Na hipótese de a alienação fiduciária tratar de bens que não podem ser substituídos (infungíveis), afirma, a garantia é válida para qualquer operador – independentemente de se tratar de instituição financeira ou ter autorização para funcionar no país.

No caso da Zamin, o próprio minério produzido pela siderúrgica havia sido dado em garantia aos bancos e, por estar especificado no contrato firmado entre as partes, foi considerado como infungível – e por isso válido – pelos desembargadores da 1ª Câmara de Direito Empresarial do TJ-SP. “Foi objeto de individualização, o que basta para a caracterização de sua infungibilidade”, enfatiza no texto o relator.

Ele cita ainda precedentes do Superior Tribunal de Justiça (STJ) tratando dessa diferenciação. As partes, segundo consta na decisão, podem individualizar os bens “quer pela exteriorização de marcas, sinais ou número de série, quer por alguma outra forma vislumbrada pelo credor”.

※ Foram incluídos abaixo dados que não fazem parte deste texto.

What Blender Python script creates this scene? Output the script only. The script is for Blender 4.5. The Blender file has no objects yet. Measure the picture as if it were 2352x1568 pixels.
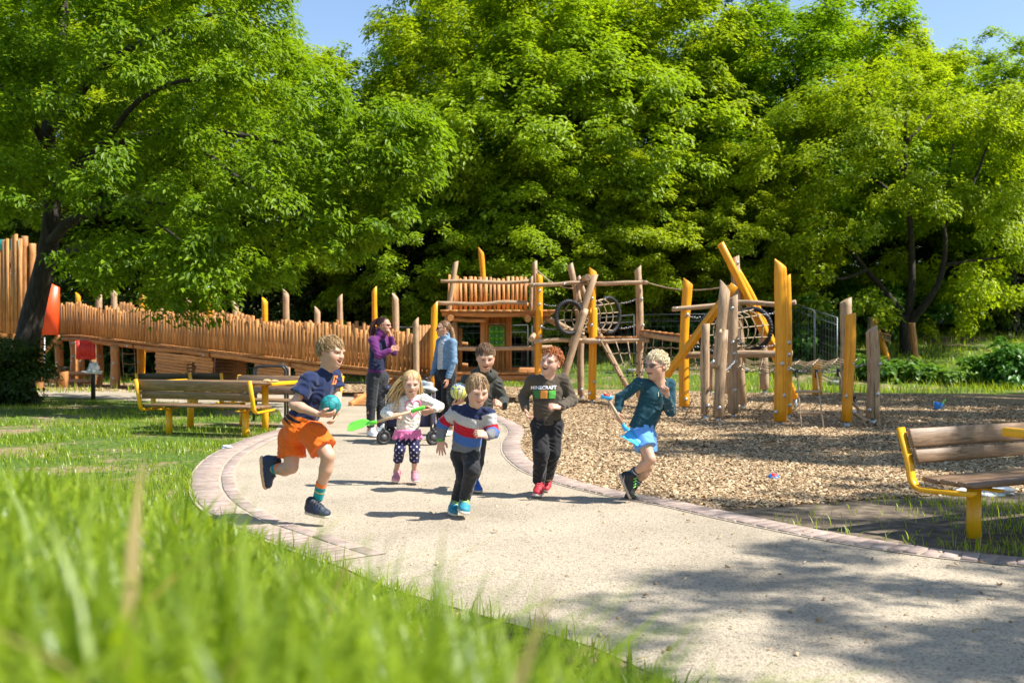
import bpy, math, random
import numpy as np
from mathutils import Vector, Matrix, Euler
from mathutils.bvhtree import BVHTree

random.seed(7)
RNG = np.random.default_rng(11)
SC = bpy.context.scene
COL = SC.collection

# ------------------------------------------------------------------ camera
FPX, HZ, CAMH = 2287.0, 790.0, 1.31      # focal length in picture units (picture 2352 wide), horizon line, eye height
cam_d = bpy.data.cameras.new("camera")
cam_d.lens = 35.0
cam_d.sensor_width = 36.0
cam_d.shift_y = (HZ - 784.0) / 2352.0
cam_d.clip_start = 0.05
cam_d.clip_end = 900.0
cam_d.dof.use_dof = True
cam_d.dof.focus_distance = 8.6
cam_d.dof.aperture_fstop = 3.0
cam = bpy.data.objects.new("camera", cam_d)
COL.objects.link(cam)
cam.location = (0, 0, CAMH)
cam.rotation_euler = (math.pi / 2, 0, 0)
SC.camera = cam

# ------------------------------------------------------------------ sky, sun, exposure
SUN = Vector((0.76, -0.22, 1.0)).normalized()
world = bpy.data.worlds.new("World")
SC.world = world
world.use_nodes = True
_nt = world.node_tree
_bg = _nt.nodes["Background"]
_sky = _nt.nodes.new("ShaderNodeTexSky")
_sky.sky_type = 'NISHITA'
_sky.sun_disc = False
_sky.sun_elevation = math.asin(SUN.z)
_sky.sun_rotation = math.atan2(SUN.x, SUN.y)
_sky.air_density = 1.0
_sky.dust_density = 0.6
_sky.ozone_density = 1.6
_nt.links.new(_sky.outputs[0], _bg.inputs[0])
_bg.inputs[1].default_value = 0.12
sun_d = bpy.data.lights.new("sun", 'SUN')
sun_d.energy = 5.0
sun_d.angle = math.radians(0.53)
sun_d.color = (1.0, 0.955, 0.88)
sun = bpy.data.objects.new("sun", sun_d)
COL.objects.link(sun)
sun.rotation_euler = SUN.to_track_quat('Z', 'Y').to_euler()
sun.location = (20, 6, 25)
SC.view_settings.view_transform = 'Standard'
SC.view_settings.look = 'None'
SC.view_settings.exposure = 0.95
SC.view_settings.gamma = 1.0
SC.render.engine = 'CYCLES'
SC.cycles.max_bounces = 6
SC.cycles.diffuse_bounces = 3
SC.cycles.glossy_bounces = 2
SC.cycles.transmission_bounces = 4
SC.cycles.transparent_max_bounces = 4
SC.cycles.caustics_reflective = False
SC.cycles.caustics_refractive = False

# ------------------------------------------------------------------ picture to place
def W(x, y, d):
    return Vector(((x - 1176.0) / FPX * d, d, CAMH - (y - HZ) / FPX * d))
def gd(y):
    return FPX * CAMH / (y - HZ)
def G(x, y):
    d = gd(y)
    return Vector(((x - 1176.0) / FPX * d, d, 0.0))
def crop(x0, y0, s):
    return lambda cx, cy: (x0 + cx * s, y0 + cy * s)
CR1 = crop(0.0, 516.8, .29297)
CR2 = crop(516.8, 602.9, .25635)
CR3 = crop(947.5, 545.5, .2746)
CR4 = crop(1435.5, 528.3, .3040)
CRA = crop(562.7, 717.8, .3222)
CRB = crop(792.4, 712.0, .26365)
CRC = crop(976.2, 769.5, .27833)
CRD = crop(1159.9, 775.2, .25271)
CRE = crop(1355.2, 780.9, .25635)

# ------------------------------------------------------------------ object helpers
WORLD = {}
def link(o):
    COL.objects.link(o)
    return o
def put(o, parent=None, M=None):
    M = M if M is not None else Matrix.Identity(4)
    if o.name not in COL.objects:
        COL.objects.link(o)
    if parent is not None:
        o.parent = parent
        o.matrix_parent_inverse = WORLD[parent].inverted()
    o.matrix_basis = M
    WORLD[o] = M.copy()
    return o
def tag(o, label=None, cat=None, group=None, kind=None):
    if label: o["label"] = label
    if cat: o["category"] = cat
    if group: o["group"] = group
    if kind: o["kind"] = kind
    return o
def thing(name, label, cat, loc=(0, 0, 0), rz=0.0, group=None):
    o = bpy.data.objects.new(name, None)
    o.empty_display_size = 0.1
    put(o, None, Matrix.Translation(Vector(loc)) @ Matrix.Rotation(rz, 4, 'Z'))
    return tag(o, label, cat, group)
def mesh_np(name, V, F, mats=(), smooth=False, cols=None, midx=None):
    """V (n,3); F either (m,k) array or list of arrays with different k."""
    me = bpy.data.meshes.new(name)
    V = np.asarray(V, dtype=np.float32)
    if isinstance(F, np.ndarray):
        F = [F]
    F = [np.asarray(f, dtype=np.int32) for f in F if len(f)]
    nl = sum(f.size for f in F)
    npoly = sum(len(f) for f in F)
    me.vertices.add(len(V)); me.vertices.foreach_set("co", V.ravel())
    me.loops.add(nl); me.loops.foreach_set("vertex_index", np.concatenate([f.ravel() for f in F]))
    me.polygons.add(npoly)
    starts, tot, pos = [], [], 0
    for f in F:
        k = f.shape[1]
        starts.append(pos + np.arange(len(f), dtype=np.int32) * k)
        tot.append(np.full(len(f), k, dtype=np.int32))
        pos += f.size
    me.polygons.foreach_set("loop_start", np.concatenate(starts))
    me.polygons.foreach_set("loop_total", np.concatenate(tot))
    if smooth:
        me.polygons.foreach_set("use_smooth", np.ones(npoly, dtype=bool))
    if midx is not None:
        me.polygons.foreach_set("material_index", np.asarray(midx, dtype=np.int32))
    if cols is not None:
        cols = np.asarray(cols, dtype=np.float32)
        if cols.ndim == 1:
            at = me.attributes.new("lv", 'FLOAT', 'POINT'); at.data.foreach_set("value", cols)
        else:
            c4 = np.ones((len(V), 4), dtype=np.float32); c4[:, :3] = cols
            at = me.attributes.new("Col", 'FLOAT_COLOR', 'POINT'); at.data.foreach_set("color", c4.ravel())
    for m in (mats if isinstance(mats, (list, tuple)) else [mats]):
        me.materials.append(m)
    me.update(); me.validate()
    return me
def ob(name, me, parent=None, M=None):
    return put(bpy.data.objects.new(name, me), parent, M)

class MB:
    """collects simple shapes into one mesh"""
    def __init__(s): s.V = []; s.F4 = []; s.F3 = []; s.n = 0; s.FN = []
    def add(s, V, F4=None, F3=None, FN=None):
        V = np.asarray(V, dtype=float).reshape(-1, 3)
        if F4 is not None and len(F4): s.F4.append(np.asarray(F4) + s.n)
        if F3 is not None and len(F3): s.F3.append(np.asarray(F3) + s.n)
        if FN is not None:
            for f in FN: s.FN.append([i + s.n for i in f])
        s.V.append(V); s.n += len(V); return s
    def box(s, c, size, M=None, bev=0.0):
        hx, hy, hz = [q / 2 for q in size]
        if bev <= 0:
            V = np.array([[x, y, z] for x in (-hx, hx) for y in (-hy, hy) for z in (-hz, hz)])
            F = [[0, 1, 3, 2], [4, 6, 7, 5], [0, 4, 5, 1], [2, 3, 7, 6], [0, 2, 6, 4], [1, 5, 7, 3]]
            F3 = None
        else:
            b = min(bev, hx * .9, hy * .9, hz * .9)
            V = []; idx = {}
            for x in (-1, 1):
                for y in (-1, 1):
                    for z in (-1, 1):
                        for a in range(3):
                            p = [x * (hx - b), y * (hy - b), z * (hz - b)]
                            p[a] = (x, y, z)[a] * (hx, hy, hz)[a]
                            idx[(x, y, z, a)] = len(V); V.append(p)
            F, F3 = [], []
            for a in range(3):
                o1, o2 = [(1, 2), (2, 0), (0, 1)][a]
                for sg in (-1, 1):
                    q = []
                    for u, v in ((-1, -1), (1, -1), (1, 1), (-1, 1)):
                        k = [0, 0, 0]; k[a] = sg; k[o1] = u; k[o2] = v
                        q.append(idx[(k[0], k[1], k[2], a)])
                    F.append(q if sg > 0 else q[::-1])
            for a in range(3):       # edges along axis a
                o1, o2 = [(1, 2), (2, 0), (0, 1)][a]
                for u in (-1, 1):
                    for v in (-1, 1):
                        def kk(t):
                            k = [0, 0, 0]; k[a] = t; k[o1] = u; k[o2] = v; return tuple(k)
                        q = [idx[kk(-1) + (o1,)], idx[kk(1) + (o1,)], idx[kk(1) + (o2,)], idx[kk(-1) + (o2,)]]
                        F.append(q if u * v < 0 else q[::-1])
            for x in (-1, 1):
                for y in (-1, 1):
                    for z in (-1, 1):
                        t = [idx[(x, y, z, 0)], idx[(x, y, z, 1)], idx[(x, y, z, 2)]]
                        F3.append(t if x * y * z > 0 else t[::-1])
            V = np.array(V)
        if M is not None:
            V = V @ np.array(M.to_3x3()).T
        V = V + np.asarray(c, dtype=float)
        return s.add(V, F, F3)
    def tube(s, P, r, n=8, cap=True):
        V, F, caps = tube_np(P, r, n)
        s.add(V, F, FN=caps if cap else None); return s
    def disc(s, c, nrm, r, t, n=10):
        c = Vector(c); nrm = Vector(nrm).normalized()
        return s.tube([c, c + nrm * t * .7, c + nrm * t], [r, r, r * .75], n)
    def prism(s, poly, h0, h1, ax=1):
        """poly list of 2D points; extruded on axis ax from h0 to h1"""
        n = len(poly); V = []
        for h in (h0, h1):
            for p in poly:
                q = [p[0], p[1]]; q.insert(ax, h); V.append(q)
        F = [[i, (i + 1) % n, n + (i + 1) % n, n + i] for i in range(n)]
        return s.add(V, F, FN=[list(range(n))[::-1], list(range(n, 2 * n))])
    def mesh(s, name, mats, smooth=False):
        V = np.concatenate(s.V) if s.V else np.zeros((0, 3))
        F = []
        if s.F4: F.append(np.concatenate(s.F4))
        if s.F3: F.append(np.concatenate(s.F3))
        byk = {}
        for f in s.FN: byk.setdefault(len(f), []).append(f)
        for k, fs in byk.items(): F.append(np.array(fs))
        return mesh_np(name, V, F, mats, smooth)
    def ob(s, name, mats, parent=None, M=None, smooth=False):
        return ob(name, s.mesh(name, mats, smooth), parent, M)

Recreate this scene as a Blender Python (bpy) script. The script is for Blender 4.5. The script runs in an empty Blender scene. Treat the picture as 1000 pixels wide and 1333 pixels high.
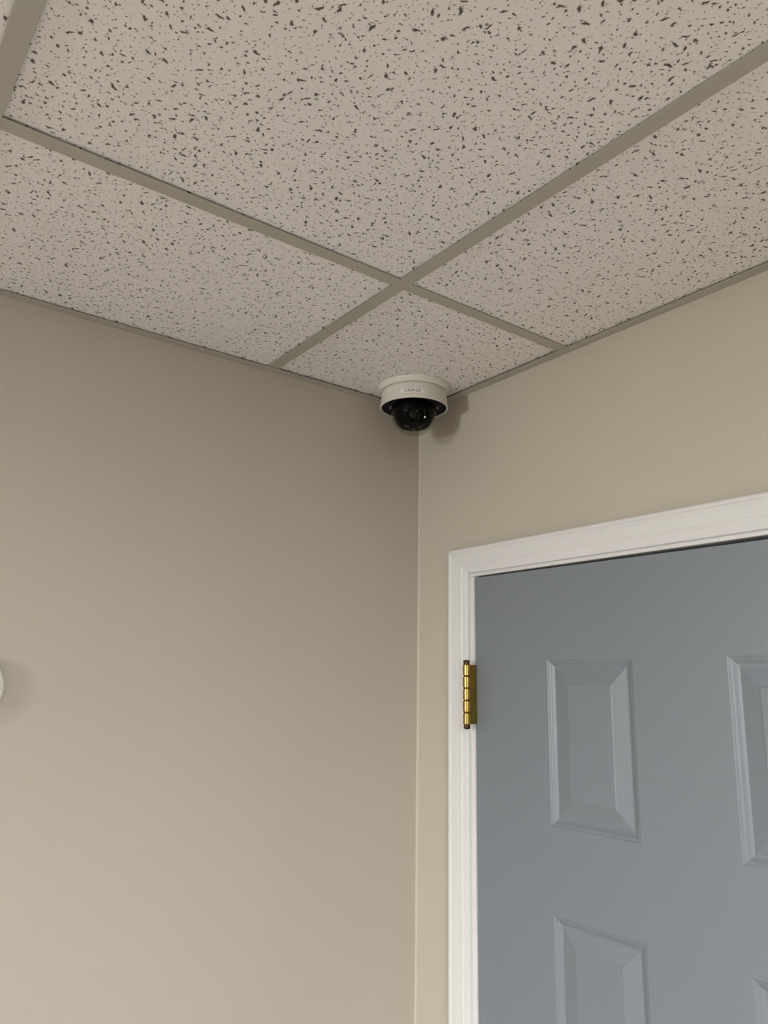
import bpy, bmesh, math, random
from mathutils import Vector, Matrix

C = bpy.context.scene.collection
S = bpy.context.scene
R = random.Random(7)
H = 2.44                                   # ceiling height; the room corner is x=0, y=0

# ------------------------------------------------------------------ camera
YAW, PITCH, ROLL = 0.930845, 0.220180, 0.0179153
f = Vector((-math.sin(YAW)*math.cos(PITCH), math.cos(YAW)*math.cos(PITCH), math.sin(PITCH)))
r0 = Vector((math.cos(YAW), math.sin(YAW), 0)); u0 = r0.cross(f)
r = r0*math.cos(ROLL) + u0*math.sin(ROLL); u = -r0*math.sin(ROLL) + u0*math.cos(ROLL)
cam = bpy.data.objects.new('camera', bpy.data.cameras.new('camera')); C.objects.link(cam)
cam.data.sensor_fit = 'HORIZONTAL'; cam.data.sensor_width = 36
cam.data.lens = 36*1004.43/1000; cam.data.clip_start = 0.02
M = Matrix((r, u, -f)).transposed().to_4x4(); M.translation = (1.35094, -1.10788, H-0.63185)
cam.matrix_world = M
S.camera = cam

# ------------------------------------------------------------------ light
w = bpy.data.worlds.new('world'); S.world = w; w.use_nodes = True
w.node_tree.nodes['Background'].inputs[0].default_value = (0.8, 0.85, 1, 1)
w.node_tree.nodes['Background'].inputs[1].default_value = 0.3
def area(name, loc, sx, sy, power, col, rot=(0, 0, 0)):
    d = bpy.data.lights.new(name, 'AREA'); d.shape = 'RECTANGLE'; d.size = sx; d.size_y = sy
    d.energy = power; d.color = col
    o = bpy.data.objects.new(name, d); C.objects.link(o); o.location = loc; o.rotation_euler = rot
    return o
LAMP = (0.937, 1.0, 0.965)
FILL_TINT = (0.96, 0.98, 1.04)
# a ceiling troffer to the right of the viewpoint, in a cell of the ceiling grid
area('troffer_light', (2.279, -1.324, H-0.022), 1.14, 0.55, 34, LAMP)
# a globe lamp hanging further down the room: throws the dome's shadow on the right wall
d = bpy.data.lights.new('globe_lamp_light', 'POINT'); d.energy = 111; d.color = LAMP; d.shadow_soft_size = 0.10
o = bpy.data.objects.new('globe_lamp_light', d); C.objects.link(o); o.location = (0.78, -4.0, H-0.32)
# unseen fill lights added before the far and back walls, aimed at the floor
for loc, to, spread in (((4.05, -1.8, 1.7), (0.9, -1.0, 0), 1.2), ((1.5, -5.25, 1.7), (0.8, -1.2, 0), 1.0)):
    o = area('fill_light', loc, 1.2, 1.0, 19, FILL_TINT, (Vector(to)-Vector(loc)).to_track_quat('-Z', 'Y').to_euler())
    o.data.spread = spread

vs = S.view_settings
vs.view_transform = 'Standard'; vs.look = 'None'; vs.gamma = 1; vs.use_curve_mapping = False
vs.exposure = 0.0

# ------------------------------------------------------------------ materials
def lin(c): return tuple(((v/255+0.055)/1.055)**2.4 if v > 10 else v/255/12.92 for v in c) + (1,)
def mat(name, col, rough=0.6, metal=0.0, spec=0.5, bump=0, bscale=200, bdist=0.001):
    m = bpy.data.materials.new(name); m.use_nodes = True
    nt = m.node_tree; b = nt.nodes['Principled BSDF']
    b.inputs['Base Color'].default_value = col; b.inputs['Roughness'].default_value = rough
    b.inputs['Metallic'].default_value = metal; b.inputs['Specular IOR Level'].default_value = spec
    if bump:
        tc = nt.nodes.new('ShaderNodeTexCoord'); n = nt.nodes.new('ShaderNodeTexNoise')
        n.inputs['Scale'].default_value = bscale; n.inputs['Detail'].default_value = 3
        bp = nt.nodes.new('ShaderNodeBump'); bp.inputs['Strength'].default_value = bump
        bp.inputs['Distance'].default_value = bdist
        nt.links.new(tc.outputs['Object'], n.inputs['Vector']); nt.links.new(n.outputs['Fac'], bp.inputs['Height'])
        nt.links.new(bp.outputs['Normal'], b.inputs['Normal'])
    return m

def wall_paint():
    m = mat('greige_wall_paint', (0.52, 0.47, 0.40, 1), 0.62, spec=0.35, bump=0.25, bscale=130, bdist=0.0006)
    nt = m.node_tree; b = nt.nodes['Principled BSDF']
    tc = nt.nodes.new('ShaderNodeTexCoord'); n = nt.nodes.new('ShaderNodeTexNoise')
    n.inputs['Scale'].default_value = 2.2; n.inputs['Detail'].default_value = 4
    rp = nt.nodes.new('ShaderNodeValToRGB')
    rp.color_ramp.elements[0].position = 0.3; rp.color_ramp.elements[0].color = (0.508, 0.456, 0.386, 1)
    rp.color_ramp.elements[1].position = 0.7; rp.color_ramp.elements[1].color = (0.532, 0.476, 0.404, 1)
    nt.links.new(tc.outputs['Object'], n.inputs['Vector']); nt.links.new(n.outputs['Fac'], rp.inputs['Fac'])
    nt.links.new(rp.outputs['Color'], b.inputs['Base Color'])
    return m

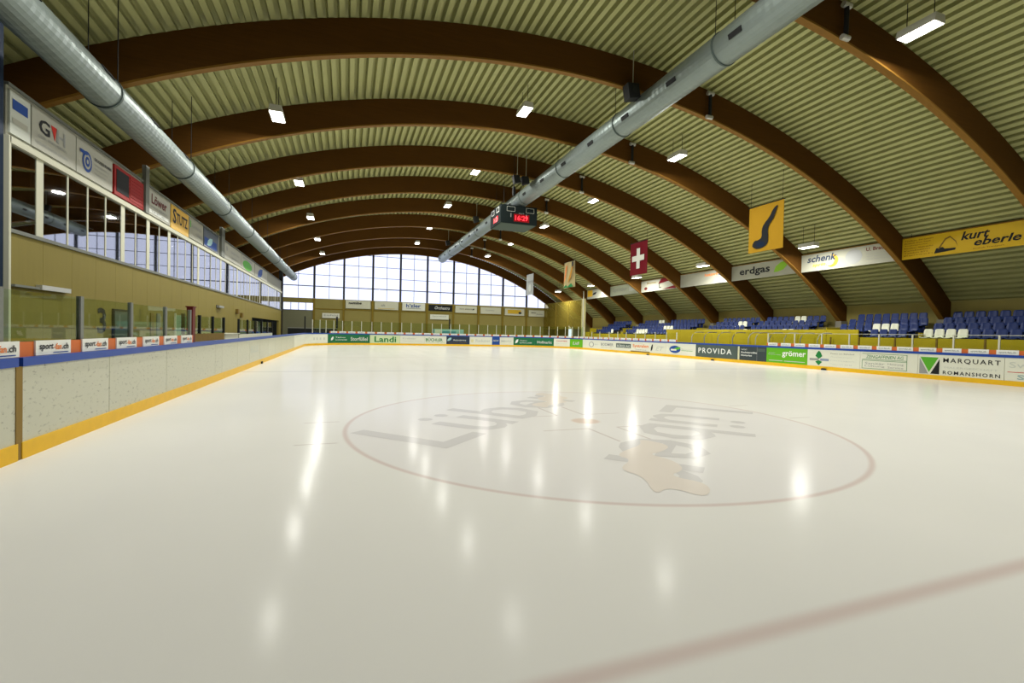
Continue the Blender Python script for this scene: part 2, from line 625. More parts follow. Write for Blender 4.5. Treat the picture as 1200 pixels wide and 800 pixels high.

Representante das instituições financeiras no processo, o advogado Luiz Fernando Valente de Paiva, do Pinheiro Neto Advogados, diz que, quando a decisão de primeira instância foi proferida, muitos bancos estrangeiros entraram em contato “com medo pelas garantias que já haviam tomado”. “Agora, eles têm a tranquilidade de que, se a alienação fiduciária foi regida pelo Código Civil de 2002, a garantia é válida e boa”, afirma.

Para o advogado André Frossard, do escritório Siqueira Castro, a decisão do TJ-SP está mais alinhada com o mercado. Ele entende que apesar de, no caso específico, ter sido uma conquista dos bancos, o entendimento poderia ser estendido – trazendo mais segurança – para operações que envolvam alienação fiduciária e não necessariamente são capitaneadas pelas instituições financeiras.

“O Código Civil permite que qualquer agente, seja financeira ou não, possa fazer esse tipo de operação. Inclusive, por exemplo, fornecedores”, diz Frossard.

Já para o representante da Zamin no caso, advogado Luiz Donelli, do escritório Mazzucco, Donelli e Mello Sociedade de Advogados, a matéria ainda pode render discussões. Especialmente no que trata sobre a definição dos bens dados em garantia – se podem ou não ser substituídos.

“Isso gera uma certa insegurança, uma necessidade de avaliação mais cuidadosa sobre os ativos cedidos fiduciariamente. As partes têm que especificar em contrato claramente a natureza e a origem do bem para tentar ‘infungibilizar’ um bem fungível. Caso contrário podem ter problemas.”

Sobre o caso específico, ele afirma que a recuperação judicial da empresa não será impactada com a decisão. O plano de reestruturação, segundo ele, previu como extraconcursais os créditos dados em garantia fiduciária às instituições estrangeiras.

“A Zamin já tinha entrado em uma composição com os credores para que as garantias fossem restituídas”, afirma o advogado, acrescentando que a companhia não deve recorrer da decisão do TJ-SP.